Mas estas "descrições" não representam o real objectivo, mas o modo como o sujeito poético "vê" a casa branca da sua infância, a cidade, o mar e Lisboa, caracterizações onde transparecem a sua subjectividade, os seus sentimentos, emoções e sensações face a esses universos.
Apercebemo-nos, assim, de que «os elementos descritivos dos poemas […] não configuram uma topografia, isto é, a descrição de um lugar, de uma paisagem, evocando antes os estados de alma» (idem, p. 586) do sujeito poético: sensação de segurança, de saudade e de identificação em Casa Branca («A ti voltarei após o incerto/Calor de tantos gestos recebidos/Passados o tumulto e o deserto» […] «Em ti renascerei num mundo meu»; sensação de angústia e de claustrofobia em Cidade; sensação de liberdade e de bem-estar em Mar e o misto de deslumbramento e de inconformismo, fruto da lucidez do eu, em Lisboa. Portanto, «cada elemento descritivo representa um símbolo que desnuda uma feição da interioridade do sujeito poético» (ibidem).
Por último, para se poder identificar o sujeito poético num texto lírico/poético, recorre-se ao predicado, às formas verbais através das quais ele se revela, aos determinantes possessivos (meu, minha, meus, minhas), aos pronomes pessoais oblíquos (me, mim, comigo). Nos textos acima, o sujeito poético aparece explícito através do pronome pessoal de primeira pessoa — eu —, através das formas verbais ou de outros elementos: «O milagre das coisas que eram minhas», «E eu estou em ti fechada e apenas vejo/Os muros e as paredes e não vejo», «Amo com um amor […] Onde me uni ao mar», «Quando atravesso […] E a cidade a que chego».

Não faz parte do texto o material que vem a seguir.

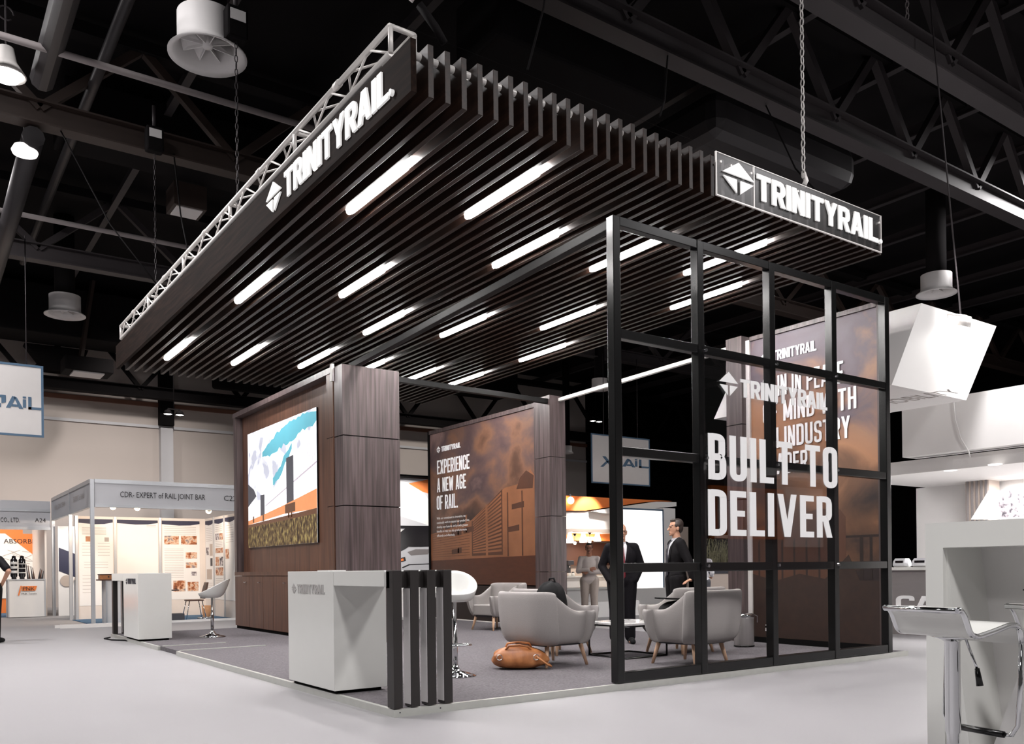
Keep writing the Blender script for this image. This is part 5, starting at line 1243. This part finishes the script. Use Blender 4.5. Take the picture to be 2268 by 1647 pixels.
# ================================================================== orange and white cafe stand
CY = 15.0
t = thing('cafe_stand', (15.5, 16, 0), 'white stand with an orange curved fascia and a rounded alcove, behind the people', 'exhibition stand')
g = lambda px, py, d=0: (on(px, py, Y=CY-d).x, on(px, py, Y=CY-d).z)
MB().prism([g(1150, 1093), g(1150, 1125), g(1230, 1131), g(1290, 1131), g(1340, 1124), g(1400, 1115), g(1440, 1110), g(1482, 1110)], (0, CY, 0), X_, Z_, -Y_, -.3, .15).build('orange_fascia', 'orange', t)
MB().prism([g(1150, 1125), g(1150, 1175), g(1262, 1172), g(1370, 1176), g(1370, 1124), g(1340, 1126), g(1290, 1133), g(1230, 1133)], (0, CY, 0), X_, Z_, -Y_, -.2, .05).build('white_header', 'booth_white', t)
MB().prism([g(1300, 1133), g(1340, 1126), g(1440, 1112), g(1484, 1113), g(1484, 1122), g(1400, 1130), g(1360, 1136), g(1330, 1138)], (0, CY, 0), X_, Z_, -Y_, .06, .3).build('white_wave', 'booth_white', t)
a, b = g(1228, 1176), g(1246, 1330); MB().box(a[0], b[0], CY-.1, CY+1.6, 0, a[1]).build('alcove_jamb', 'taupe', t)
q0, q1 = g(1246, 1173), g(1372, 1180)
mb = MB(); P0 = rounded([g(1246, 1330), g(1246, 1176), g(1372, 1180)], .35, False, 8); P1 = rounded([g(1238, 1330), g(1238, 1170), g(1372, 1173)], .4, False, 8)
for i in range(len(P0)-1): mb.prism([P1[i], P1[i+1], P0[i+1], P0[i]], (0, CY, 0), X_, Z_, -Y_, -1.5, .12)
mb.build('rounded_surround', 'taupe', t)
MB().box(b[0], 21, CY+1.6, CY+1.7, 0, q0[1]+.3).build('alcove_back', 'taupe', t)
hh = on(1300, 1205, Y=CY+1.55); MB().box(b[0], 17.5, CY+1.5, CY+1.58, 1.25, hh.z+.05).build('alcove_picture', 'chair_brown', t)
MB().box(b[0], 18.6, CY+.9, CY+1.55, hh.z+.10, hh.z+.38).build('alcove_soffit', 'orange', t)
MB().box(21.2, 25, CY+.4, CY+.5, 2.2, 2.32).build('side_ledge', 'taupe', t); MB().box(21.2, 25, CY+.45, CY+.5, 1.2, 2.2).build('side_panel', 'print_dark', t)
lamp('spot_light', 'SPOT', (14.6, 14.0, 3.6), 300, (1, .93, .86), .08, (14.6, 15, 2.6), 70, .4)
lamp('spot_light', 'AREA', (15.6, 15.8, 2.2), 90, (1, .88, .74), .8)
t = thing('fascia_lamp', on(1264, 1108, Y=CY-.3), 'round glowing spot lamp on the orange fascia', 'spot lamp'); p = t.location
mb = MB(); ell_mesh(mb, p, (.11, .1, .11), 18); mb.build('bulb', 'warm_glow', t); MB().tube([p, (p.x+.1, p.y+.15, p.z+.2)], .03, 8).build('arm', 'white_matt', t)
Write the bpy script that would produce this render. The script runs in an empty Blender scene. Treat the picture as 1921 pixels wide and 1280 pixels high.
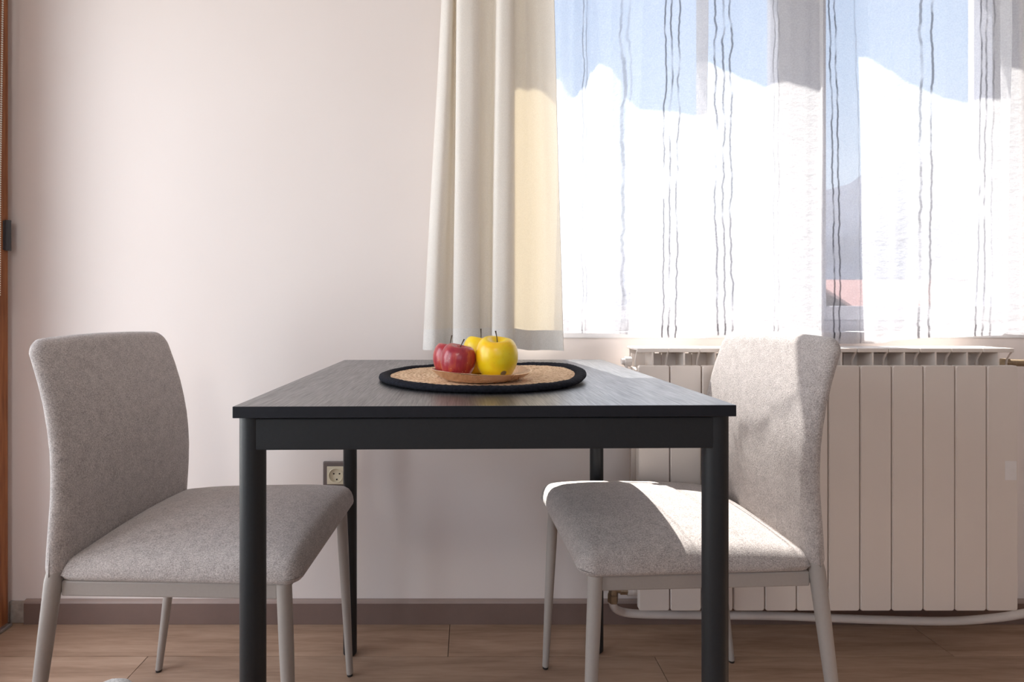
import bpy, bmesh, math, random
from mathutils import Vector, Matrix, noise as mnoise

random.seed(7)
scn = bpy.context.scene
COL = scn.collection
R = math.radians

# ------------------------------------------------------------------ camera, sky, sun, lamps, exposure
F, VX, VY, EYE = 985.0, 881.0, 585.0, 0.875       # focal length / vanishing point in px of the 1921x1280 frame
cam = bpy.data.cameras.new('camera')
cam_o = bpy.data.objects.new('camera', cam)
COL.objects.link(cam_o)
cam_o.location = (0, 0, EYE)
cam_o.rotation_euler = (R(90), 0, 0)
cam.sensor_width = 36.0
cam.lens = 36.0 * F / 1921.0
cam.shift_x = (960.5 - VX) / 1921.0
cam.shift_y = -(640.0 - VY) / 1921.0
cam.clip_start = 0.02
cam.clip_end = 3000
scn.camera = cam_o

SKY = 1.6
wld = bpy.data.worlds.new('sky')
scn.world = wld
wld.use_nodes = True
nt = wld.node_tree
nt.nodes.clear()
wo = nt.nodes.new('ShaderNodeOutputWorld')
bg = nt.nodes.new('ShaderNodeBackground')
tc = nt.nodes.new('ShaderNodeTexCoord')
sp = nt.nodes.new('ShaderNodeSeparateXYZ')
rp = nt.nodes.new('ShaderNodeValToRGB')
nt.links.new(tc.outputs['Generated'], sp.inputs[0])
nt.links.new(sp.outputs['Z'], rp.inputs[0])
nt.links.new(rp.outputs[0], bg.inputs[0])
nt.links.new(bg.outputs[0], wo.inputs[0])
el = rp.color_ramp.elements
el[0].position = 0.0
el[0].color = (0.90, 0.95, 1.0, 1)
el[1].position = 1.0
el[1].color = (0.16, 0.36, 0.80, 1)
e = el.new(0.35)
e.color = (0.58, 0.75, 1.0, 1)
bg.inputs[1].default_value = SKY

sun = bpy.data.lights.new('sun', 'SUN')
sun.energy = 27.0
sun.angle = R(0.55)
sun.color = (1.0, 0.95, 0.88)
sun_o = bpy.data.objects.new('sun', sun)
COL.objects.link(sun_o)
SUN_D = Vector((0.10, -0.58, -1.0)).normalized()
sun_o.rotation_euler = SUN_D.to_track_quat('-Z', 'Y').to_euler()
sun_o.location = (0, 6, 8)


def area(name, loc, direction, sx, sy, power, colour):
    l = bpy.data.lights.new(name, 'AREA')
    l.shape = 'RECTANGLE'
    l.size, l.size_y = sx, sy
    l.energy = power
    l.color = colour
    o = bpy.data.objects.new(name, l)
    COL.objects.link(o)
    o.location = loc
    o.rotation_euler = Vector(direction).to_track_quat('-Z', 'Z').to_euler()
    return o


area('daylight_balcony_door', (-1.80, 0.35, 1.15), (1, 0, -0.05), 1.70, 1.95, 50, (0.97, 0.98, 1.0))
area('ceiling_lamp', (-0.6, -2.1, 2.52), (0, 0.75, -1), 0.6, 0.4, 16, (1.0, 0.92, 0.84))

scn.view_settings.view_transform = 'Standard'
scn.view_settings.look = 'None'
scn.view_settings.gamma = 1.0
scn.view_settings.use_curve_mapping = False
scn.view_settings.exposure = 0.0
scn.cycles.transparent_max_bounces = 24
scn.cycles.max_bounces = 10
scn.cycles.diffuse_bounces = 6
scn.cycles.sample_clamp_indirect = 6.0


# ------------------------------------------------------------------ helpers
def px(x, y, depth):
    return Vector(((x - VX) / F * depth, depth, EYE - (y - VY) / F * depth))


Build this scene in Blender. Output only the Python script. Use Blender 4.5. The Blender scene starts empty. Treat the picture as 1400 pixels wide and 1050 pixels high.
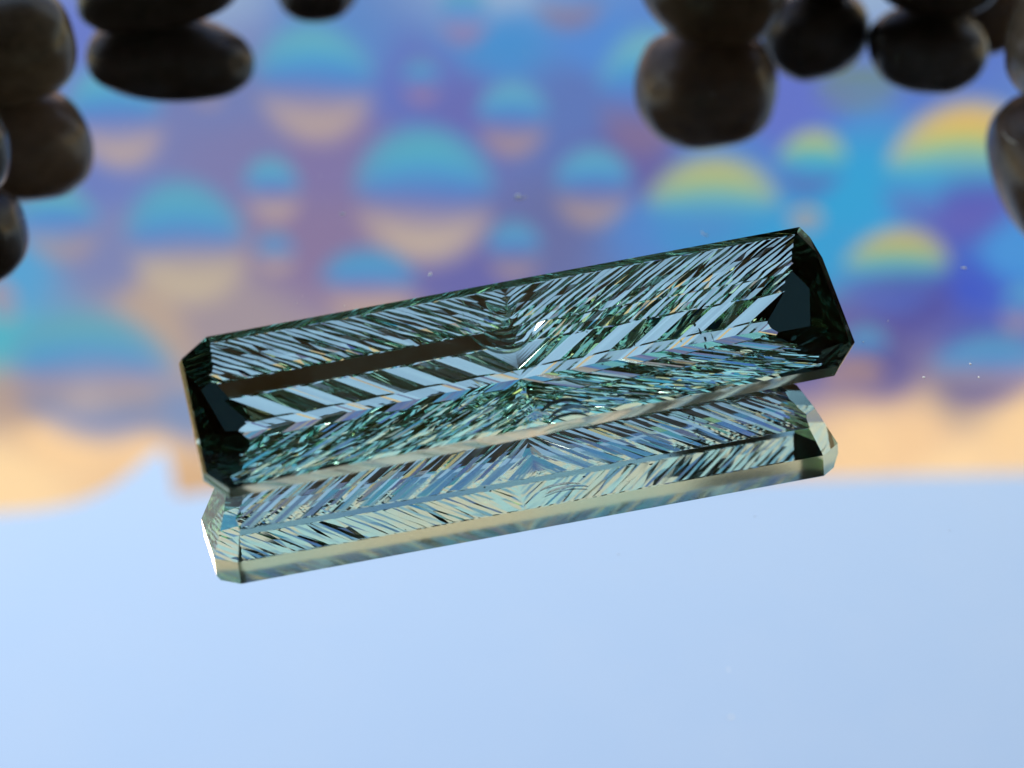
import bpy, bmesh, math, random
from mathutils import Vector, Matrix, noise

# ------------------------------------------------------------------ camera, sky, sun, exposure
MM = 0.001                                   # everything below is written in millimetres
sc = bpy.context.scene
COL = sc.collection
rnd = random.Random(7)

cam_d = bpy.data.cameras.new("camera")
cam_d.sensor_width = 36.0
cam_d.lens = 66.857                          # 2600 px focal length on a 1400 px wide frame
cam_d.clip_start = 0.002
cam_d.clip_end = 100.0
cam = bpy.data.objects.new("camera", cam_d)
COL.objects.link(cam)
cam.location = (-0.73 * MM, -65.74 * MM, 57.88 * MM)
cam.rotation_euler = (math.pi / 2 - 0.70003, -0.0014, 0.0)
cam_d.dof.use_dof = True
cam_d.dof.focus_distance = 88.5 * MM
cam_d.dof.aperture_fstop = 66.857 / 2.0
sc.camera = cam

SUN_EL, SUN_AZ = math.radians(41), math.radians(-30)     # azimuth clockwise from +Y
world = bpy.data.worlds.new("World")
sc.world = world
world.use_nodes = True
wn = world.node_tree
sky = wn.nodes.new("ShaderNodeTexSky")
sky.sky_type = 'NISHITA'
sky.sun_disc = False
sky.sun_elevation = SUN_EL
sky.sun_rotation = SUN_AZ
sky.altitude = 0
sky.air_density = 2.0
sky.dust_density = 0.0
sky.ozone_density = 0.0
bgn = wn.nodes["Background"]
bgn.inputs["Strength"].default_value = 0.15
wn.links.new(sky.outputs["Color"], bgn.inputs["Color"])

sun_d = bpy.data.lights.new("sun", 'SUN')
sun_d.energy = 4.0
sun_d.angle = math.radians(5)
sun_d.color = (1.0, 0.95, 0.88)
sun = bpy.data.objects.new("sun", sun_d)
COL.objects.link(sun)
sdir = Vector((math.sin(SUN_AZ) * math.cos(SUN_EL), math.cos(SUN_AZ) * math.cos(SUN_EL), math.sin(SUN_EL)))
sun.rotation_euler = sdir.to_track_quat('Z', 'Y').to_euler()

sc.view_settings.view_transform = 'Standard'
sc.view_settings.look = 'None'
sc.view_settings.gamma = 1.0
sc.view_settings.exposure = 0.25
sc.render.engine = 'CYCLES'
sc.cycles.max_bounces = 28
sc.cycles.transmission_bounces = 28
sc.cycles.glossy_bounces = 16
sc.cycles.diffuse_bounces = 3
sc.cycles.caustics_reflective = True
sc.cycles.caustics_refractive = True
sc.cycles.blur_glossy = 0.0
sc.cycles.sample_clamp_indirect = 8.0


# ------------------------------------------------------------------ helpers
def link(name, me, mat, parent=None):
    o = bpy.data.objects.new(name, me)
    COL.objects.link(o)
    if mat is not None:
        me.materials.clear()
        me.materials.append(mat)
    if parent is not None:
        o.parent = parent
    return o


def obj(name, bm, mat, parent=None, smooth=False):
    me = bpy.data.meshes.new(name)
    bm.normal_update()
    for f in bm.faces:
        f.smooth = smooth
    bm.to_mesh(me)
    bm.free()
    return link(name, me, mat, parent)


def tag(o, label, cat, group=None):
    o["label"] = label
    o["category"] = cat
    if group:
        o["group"] = group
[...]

Não nos podemos esquecer de que o texto literário se caracteriza pelo «discurso [escrito] que, por sua vez, se actualiza em processo de comunicação, de um eu que escreve ou fala a um tu que lê ou ouve, de um emissor a um receptor» (Maria Alzira Seixo, «A Leitura e a Escrita», in Émile Benveniste, O Homem na Linguagem, ensaios sobre a instituição do sujeito através da fala e da escrita, Lisboa, Arcádia, 1976, p. 16).